The Jets secured their berth Thursday night as the second wild-card. They kept up the heat on the outside-looking-in L.A. Kings by taking their game in Colorado to overtime and a shootout (eventually losing 1-0 despite outshooting the Avs 41-21 in their own building). Five minutes after that was done, the Kings were 3-1 losers in Calgary, locking the Flames and Jets into the post-season.
“I don’t feel that at all,” Maurice said Friday, asked if got any sense that his team will think just making the playoffs will be good enough for this season. “We have 97 and we may have 99 points when we’re done. So we’re not coming in with 88 and (will) be 25 points behind the team we play.
“Also, we did this in the toughest division (the Central) in hockey. The bottom two teams that won’t make it will still be 15 or so games over. 500. That’s not true of any other division.”
Maurice noted the Jets, after a poor three weeks to start the 2014-15 season, were largely a picture of consistency and focus.
“People on the outside of it had a bigger sense of relief (Thursday) than the people on the inside of it,” he suggested. “We were right there in that playoff hole for most of the year and kind of fell out of it, not out of weakness or faltering, but everybody kept winning. So we feel like we’re going through the front door on this.”
Maurice also made it clear earning a playoff berth is not the end game for himself or the Jets organization. He said the process remains ongoing to build the team’s identity and evaluate what’s currently on the roster and develop what’s coming.
He then spoke briefly about his own role, mainly as the director of support for the players.
“We have three exceptional captains,” he said, naming Andrew Ladd, Blake Wheeler and Mark Stuart but reminding all there is a broader buy-in from the entire team.

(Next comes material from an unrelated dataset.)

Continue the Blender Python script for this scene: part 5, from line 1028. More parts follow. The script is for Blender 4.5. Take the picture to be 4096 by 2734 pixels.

“But those three guys, on practices and games, they just don’t take a day off. So there’s the identity of your hockey team built by your captains.
“Our job as a staff was to give them a framework they could best use and best focus those competitive efforts they were putting in.
“It’s maybe part of the reason Ondrej Pavelec’s gotten a rough ride here, that (some thought) the team was right there, they just needed a goaltender to get them into the playoffs. That was absolutely not true.
“They needed a group to get together in one direction. Their effort was good. Their compete is good. They’re good men. And we’re still in the process.
“It’s as tight a group of guys that I’ve ever coached.”
Maurice said the team has room to improve, but nobody’s going to make them compete or care any harder than they already have.

“The difference in this room from what I’ve seen in the past is that this room found a way to stay very, very close during its adversity,” he said. “When we lost those four D and then lost that night (Jan. 5 with five seconds to play) to San Jose at home when we had five defencemen injured, nobody survives that. Not long-term. Except these guys found a way to do it. The big part was that we brought some guys in to help survive it. That will be one of the key stories, the timing of the trades that happened.”
As for today’s roster against the Calgary Flames at the MTS Centre (2 p.m., TSN3, TSN 1290), Maurice said some lines will be unrecognizable.
The coach said he’s not resting anybody, but will hold out several players, “that I think can get better by not playing.
“We’ve had some sickness go through our team,” he said.
Bryan Little and Pavelec will be held out on that basis. It means that Michael Hutchinson is going to start in goal today. Connor Hellebuyck has been recalled from the AHL’s St. John’s IceCaps to be the backup.
The Jets will have defenceman Toby Enstrom back from injury (four games) and probably Dustin Byfuglien, now his four-game suspension is over.
Left-winger Mathieu Perreault won’t play today after leaving Thursday’s game with a lower-body issue. Maurice said the injury wasn’t “catastrophic.”